**Your instructions**
From the listing below, restate word for word the lines from the line containing "Build this scene" down through the line containing "SC.cycles.transmission_bounces = 4;". Exclude pictures.

**Material provided**
▼▼▼

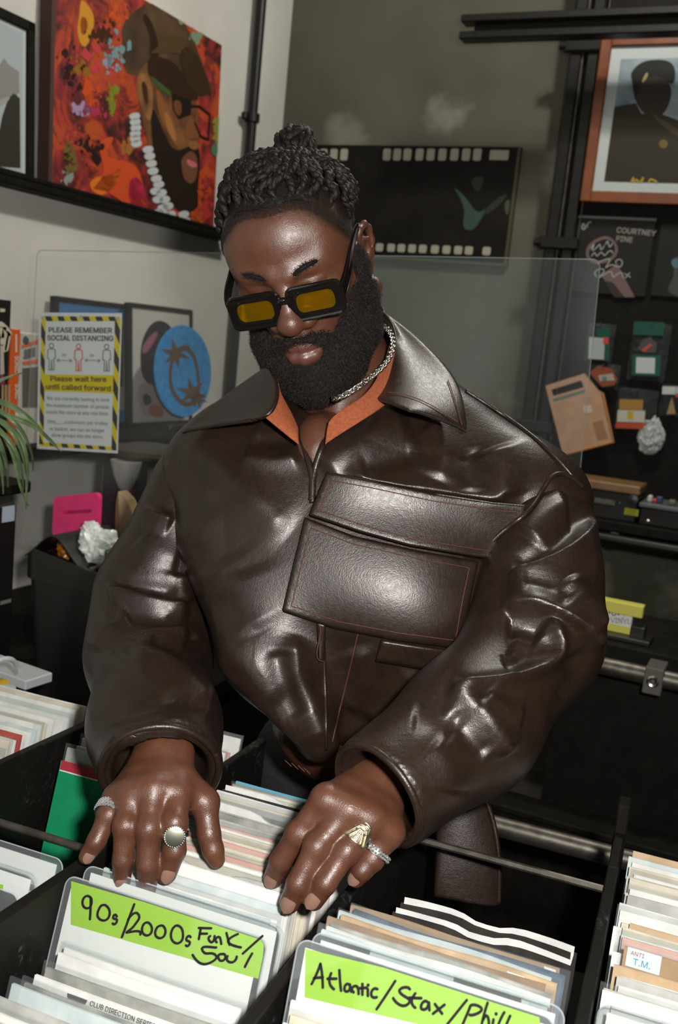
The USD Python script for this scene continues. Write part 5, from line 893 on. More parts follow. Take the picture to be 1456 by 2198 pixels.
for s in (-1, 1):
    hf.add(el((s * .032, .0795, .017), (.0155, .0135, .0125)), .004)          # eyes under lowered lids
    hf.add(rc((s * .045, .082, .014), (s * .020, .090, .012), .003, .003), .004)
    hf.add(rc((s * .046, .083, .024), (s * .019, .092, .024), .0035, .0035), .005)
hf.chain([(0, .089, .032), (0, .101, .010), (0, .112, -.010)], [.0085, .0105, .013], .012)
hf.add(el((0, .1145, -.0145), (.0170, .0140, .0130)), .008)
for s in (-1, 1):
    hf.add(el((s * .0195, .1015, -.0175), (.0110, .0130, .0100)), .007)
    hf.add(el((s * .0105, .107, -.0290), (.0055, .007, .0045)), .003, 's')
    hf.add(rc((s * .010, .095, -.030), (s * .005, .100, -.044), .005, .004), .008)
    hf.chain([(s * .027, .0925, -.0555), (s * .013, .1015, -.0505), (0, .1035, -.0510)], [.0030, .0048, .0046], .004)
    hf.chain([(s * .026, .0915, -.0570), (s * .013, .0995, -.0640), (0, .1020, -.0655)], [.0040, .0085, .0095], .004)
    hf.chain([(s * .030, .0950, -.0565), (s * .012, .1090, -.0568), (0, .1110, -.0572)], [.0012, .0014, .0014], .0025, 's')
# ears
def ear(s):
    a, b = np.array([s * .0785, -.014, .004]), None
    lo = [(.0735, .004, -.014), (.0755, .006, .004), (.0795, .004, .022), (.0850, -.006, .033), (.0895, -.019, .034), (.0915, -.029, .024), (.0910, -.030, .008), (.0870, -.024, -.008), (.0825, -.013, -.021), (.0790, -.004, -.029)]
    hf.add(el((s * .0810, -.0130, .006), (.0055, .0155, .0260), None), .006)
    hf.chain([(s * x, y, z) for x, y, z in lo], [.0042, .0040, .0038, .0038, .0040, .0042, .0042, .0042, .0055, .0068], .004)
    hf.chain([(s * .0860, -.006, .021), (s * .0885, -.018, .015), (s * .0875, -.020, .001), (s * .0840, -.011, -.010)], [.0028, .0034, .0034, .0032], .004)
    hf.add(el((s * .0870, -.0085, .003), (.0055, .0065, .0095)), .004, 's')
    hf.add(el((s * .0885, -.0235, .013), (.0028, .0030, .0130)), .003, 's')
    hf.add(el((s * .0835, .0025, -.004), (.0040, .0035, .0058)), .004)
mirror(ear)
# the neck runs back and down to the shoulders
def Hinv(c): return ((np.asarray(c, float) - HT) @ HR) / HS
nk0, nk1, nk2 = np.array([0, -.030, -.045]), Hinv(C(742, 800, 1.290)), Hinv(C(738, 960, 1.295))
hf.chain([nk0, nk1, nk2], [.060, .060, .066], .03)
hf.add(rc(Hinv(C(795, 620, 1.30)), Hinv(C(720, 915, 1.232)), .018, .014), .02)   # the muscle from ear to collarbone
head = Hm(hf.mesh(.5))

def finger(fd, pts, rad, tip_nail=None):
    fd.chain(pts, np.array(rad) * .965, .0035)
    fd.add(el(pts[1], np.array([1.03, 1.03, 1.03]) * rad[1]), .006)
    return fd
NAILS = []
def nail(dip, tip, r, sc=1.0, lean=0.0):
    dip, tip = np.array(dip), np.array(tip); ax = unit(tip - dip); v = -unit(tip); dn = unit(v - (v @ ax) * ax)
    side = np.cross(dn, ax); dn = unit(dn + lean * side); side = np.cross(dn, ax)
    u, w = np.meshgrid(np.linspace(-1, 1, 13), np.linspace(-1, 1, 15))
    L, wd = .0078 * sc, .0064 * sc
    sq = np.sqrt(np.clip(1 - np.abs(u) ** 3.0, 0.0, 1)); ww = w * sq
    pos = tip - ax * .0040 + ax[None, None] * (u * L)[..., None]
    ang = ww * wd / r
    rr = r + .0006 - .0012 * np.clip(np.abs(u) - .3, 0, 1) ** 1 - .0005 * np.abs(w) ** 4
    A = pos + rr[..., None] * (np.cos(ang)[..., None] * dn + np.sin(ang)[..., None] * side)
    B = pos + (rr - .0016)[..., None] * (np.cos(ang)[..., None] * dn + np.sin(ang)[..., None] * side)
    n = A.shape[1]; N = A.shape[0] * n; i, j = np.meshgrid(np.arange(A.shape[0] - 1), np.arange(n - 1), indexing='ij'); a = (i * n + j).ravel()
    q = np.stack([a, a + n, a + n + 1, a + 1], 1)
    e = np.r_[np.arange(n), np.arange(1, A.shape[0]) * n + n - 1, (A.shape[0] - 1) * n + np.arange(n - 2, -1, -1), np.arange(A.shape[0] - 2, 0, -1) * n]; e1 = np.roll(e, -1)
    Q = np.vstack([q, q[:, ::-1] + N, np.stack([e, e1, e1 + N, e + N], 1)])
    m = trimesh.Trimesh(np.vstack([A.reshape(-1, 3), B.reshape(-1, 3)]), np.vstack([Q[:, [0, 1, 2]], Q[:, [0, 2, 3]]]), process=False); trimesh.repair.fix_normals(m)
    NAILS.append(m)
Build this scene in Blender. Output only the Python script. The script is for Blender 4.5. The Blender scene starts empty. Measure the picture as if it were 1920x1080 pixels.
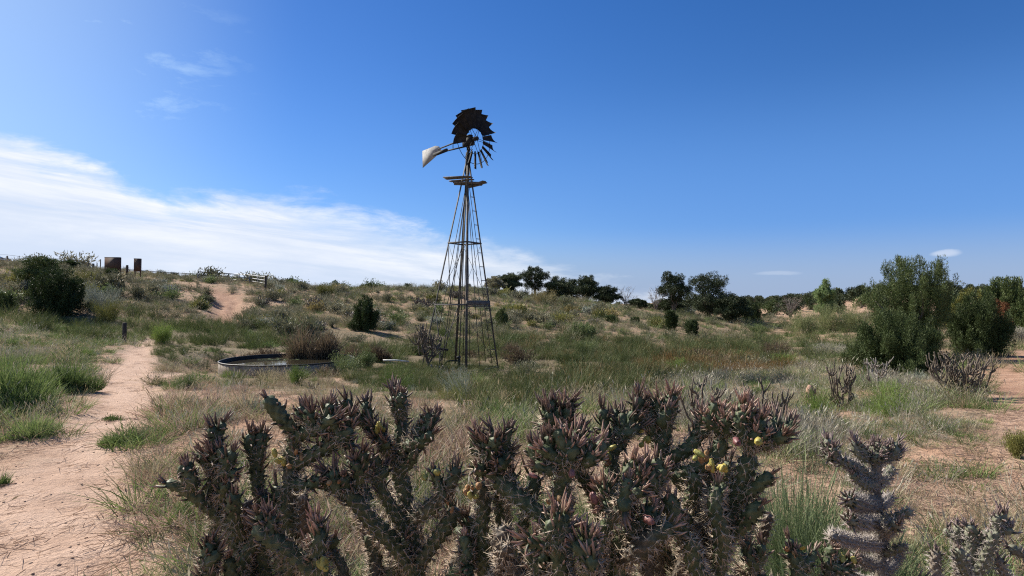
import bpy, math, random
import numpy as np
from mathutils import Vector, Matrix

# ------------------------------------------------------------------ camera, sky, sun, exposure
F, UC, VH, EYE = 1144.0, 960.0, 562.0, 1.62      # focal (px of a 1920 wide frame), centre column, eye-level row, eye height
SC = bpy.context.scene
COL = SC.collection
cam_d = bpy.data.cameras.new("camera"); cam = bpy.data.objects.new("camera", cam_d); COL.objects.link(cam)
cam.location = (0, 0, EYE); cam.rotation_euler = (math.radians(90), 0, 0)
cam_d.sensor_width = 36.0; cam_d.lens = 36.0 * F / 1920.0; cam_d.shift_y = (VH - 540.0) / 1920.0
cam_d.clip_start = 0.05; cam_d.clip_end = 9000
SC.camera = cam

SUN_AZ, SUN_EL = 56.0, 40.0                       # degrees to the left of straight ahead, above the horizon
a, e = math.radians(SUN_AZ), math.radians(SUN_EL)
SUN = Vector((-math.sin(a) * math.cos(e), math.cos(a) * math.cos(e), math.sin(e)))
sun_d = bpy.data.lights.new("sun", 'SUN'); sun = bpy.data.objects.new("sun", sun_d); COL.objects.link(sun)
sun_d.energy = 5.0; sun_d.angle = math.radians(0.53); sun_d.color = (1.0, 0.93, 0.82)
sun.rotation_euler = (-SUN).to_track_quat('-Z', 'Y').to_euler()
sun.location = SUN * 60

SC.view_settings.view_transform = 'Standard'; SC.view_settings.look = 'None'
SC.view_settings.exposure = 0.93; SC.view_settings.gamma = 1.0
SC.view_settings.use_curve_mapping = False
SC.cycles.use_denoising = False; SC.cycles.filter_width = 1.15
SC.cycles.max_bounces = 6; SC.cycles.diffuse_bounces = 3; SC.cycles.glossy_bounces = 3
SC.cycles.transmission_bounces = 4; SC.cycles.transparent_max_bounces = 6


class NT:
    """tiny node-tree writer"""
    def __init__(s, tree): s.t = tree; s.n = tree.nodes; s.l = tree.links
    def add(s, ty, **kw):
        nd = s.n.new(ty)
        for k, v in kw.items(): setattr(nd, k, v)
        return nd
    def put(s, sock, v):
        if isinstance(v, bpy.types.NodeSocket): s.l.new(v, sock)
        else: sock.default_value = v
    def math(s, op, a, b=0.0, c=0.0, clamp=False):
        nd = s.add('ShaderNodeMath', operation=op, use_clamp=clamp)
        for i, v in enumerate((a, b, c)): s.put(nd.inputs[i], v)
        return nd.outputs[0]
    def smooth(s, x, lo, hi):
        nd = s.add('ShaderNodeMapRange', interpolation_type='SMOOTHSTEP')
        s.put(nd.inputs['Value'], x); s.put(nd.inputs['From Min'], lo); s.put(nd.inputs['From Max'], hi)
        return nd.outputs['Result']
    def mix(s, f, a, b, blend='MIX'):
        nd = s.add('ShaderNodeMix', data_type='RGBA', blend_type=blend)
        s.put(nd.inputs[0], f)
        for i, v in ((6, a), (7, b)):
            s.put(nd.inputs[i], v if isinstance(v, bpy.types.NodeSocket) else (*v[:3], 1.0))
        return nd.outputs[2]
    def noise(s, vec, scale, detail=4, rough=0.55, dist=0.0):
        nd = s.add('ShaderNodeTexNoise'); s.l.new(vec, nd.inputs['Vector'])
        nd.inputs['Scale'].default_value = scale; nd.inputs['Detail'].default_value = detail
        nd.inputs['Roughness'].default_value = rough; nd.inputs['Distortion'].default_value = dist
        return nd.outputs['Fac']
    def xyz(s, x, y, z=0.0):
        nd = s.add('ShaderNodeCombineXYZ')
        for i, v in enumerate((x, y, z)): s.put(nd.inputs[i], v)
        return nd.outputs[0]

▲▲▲

**Solution for this problem**
Build this scene in Blender. Output only the Python script. The script is for Blender 4.5. The Blender scene starts empty. Measure the picture as if it were 1920x1080 pixels.
import bpy, math, random
import numpy as np
from mathutils import Vector, Matrix

# ------------------------------------------------------------------ camera, sky, sun, exposure
F, UC, VH, EYE = 1144.0, 960.0, 562.0, 1.62      # focal (px of a 1920 wide frame), centre column, eye-level row, eye height
SC = bpy.context.scene
COL = SC.collection
cam_d = bpy.data.cameras.new("camera"); cam = bpy.data.objects.new("camera", cam_d); COL.objects.link(cam)
cam.location = (0, 0, EYE); cam.rotation_euler = (math.radians(90), 0, 0)
cam_d.sensor_width = 36.0; cam_d.lens = 36.0 * F / 1920.0; cam_d.shift_y = (VH - 540.0) / 1920.0
cam_d.clip_start = 0.05; cam_d.clip_end = 9000
SC.camera = cam

SUN_AZ, SUN_EL = 56.0, 40.0                       # degrees to the left of straight ahead, above the horizon
a, e = math.radians(SUN_AZ), math.radians(SUN_EL)
SUN = Vector((-math.sin(a) * math.cos(e), math.cos(a) * math.cos(e), math.sin(e)))
sun_d = bpy.data.lights.new("sun", 'SUN'); sun = bpy.data.objects.new("sun", sun_d); COL.objects.link(sun)
sun_d.energy = 5.0; sun_d.angle = math.radians(0.53); sun_d.color = (1.0, 0.93, 0.82)
sun.rotation_euler = (-SUN).to_track_quat('-Z', 'Y').to_euler()
sun.location = SUN * 60

SC.view_settings.view_transform = 'Standard'; SC.view_settings.look = 'None'
SC.view_settings.exposure = 0.93; SC.view_settings.gamma = 1.0
SC.view_settings.use_curve_mapping = False
SC.cycles.use_denoising = False; SC.cycles.filter_width = 1.15
SC.cycles.max_bounces = 6; SC.cycles.diffuse_bounces = 3; SC.cycles.glossy_bounces = 3
SC.cycles.transmission_bounces = 4; SC.cycles.transparent_max_bounces = 6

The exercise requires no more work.